September Issue 2012

By | Arts & Culture | Published 12 years ago

For a filmmaker who is known to make realistic films — here the term ‘realistic’ is being used most generously — Kabir Khan’s latest offering is an utter, confused mess-of-sorts. The main problem with Ek Tha Tiger is that it doesn’t know what it’s trying to be. Is it yet another mindless vehicle for its star, Salman Khan — which it clearly seems to be in the first half — or is it a love story, which it seems to become, quite unconvincingly, after the interval?

Tiger (Salman Khan) is a RAW agent who always ends up killing someone or the other while on a field mission. Therefore, he is given strict orders by his boss to only ‘observe’ on his next mission which is to check-out Indian scientist (Roshan Seth), who lives in Dublin and is suspected of supplying missile information to Pakistan. While keeping an eye on him, Tiger, quite predictably, falls in love with the scientist’s housekeeper, Zoya (Katrina Kaif), who in her free time is a performing arts student at Trinity College.

Tiger is caught in a dilemma — he wants to find out about the scientist but is also repeatedly distracted by Zoya. Another RAW agent, Gopi, is also present in Dublin and tries to remind Tiger of his priorities. Gopi (Ranvir Shorey), seems more composed and focused, which begs the question, why hasn’t he been put on the mission?

While the film borders on incredulity in the first half, things just get worse in the second. The supposed twist that Zoya is an ISI agent is incredibly stupid. This isn’t a spoiler, its kind of a given — from the moment she mentions her father’s name as Nazar Jung and does not openly reciprocate Tiger’s feelings. Something is fishy, only to be confirmed a little while later. It appears that she is on a mission of her own! Things then take a turn for the weird and bizarre after the interval, especially when the respective RAW and ISI agents meet at a UN peace conference. They also dance aboard a yacht with each other because ‘all the other countries are doing it.’ And one wonders why RAW and ISI are representating India and Pakistan at a UN peace conference?

Now, Ek Tha Tiger has a few good things too. The cinematography and production value is of a high standard and Kabir Khan knows how to shoot action sequences. Nonetheless, what can one say about a film where the first 15 minutes are laden with countless slow-motion shots of Salman Khan fighting or walking. Also, how often do we need him breaking the fourth wall and giving us flashbacks for comic relief?

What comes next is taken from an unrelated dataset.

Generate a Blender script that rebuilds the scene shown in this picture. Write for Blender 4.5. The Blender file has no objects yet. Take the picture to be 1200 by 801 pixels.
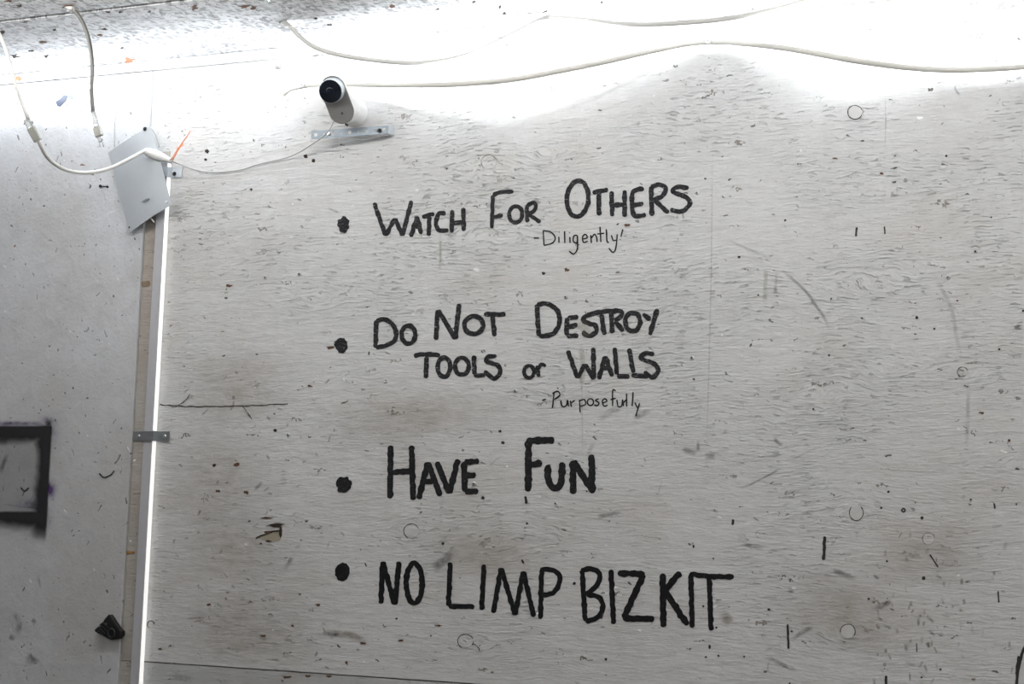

Ek Tha Tiger has been banned in Pakistan, which frankly, is surprising. While the exact reasons as to why the censor board objected are unknown, the film isn’t really demeaning to Pakistan. There are suggestive scenes where the ISI is portrayed in a negative light, but so is India’s RAW. The whole point of the film is to display the similarities between the two agencies and, cinematically speaking, one isn’t able to tell ISI and RAW agents apart in the climax. While a false sense of peace between India and Pakistan doesn’t really work — because it’s being spoon-fed to the viewer rather than explored — the film isn’t disrespectful to anyone. Whether Pakistani sentiments have been hurt in Ek Tha Tiger is a non-issue and if one is truly offended, then one is reading too much into the scenes, because the film is, in its entirety, insignificant.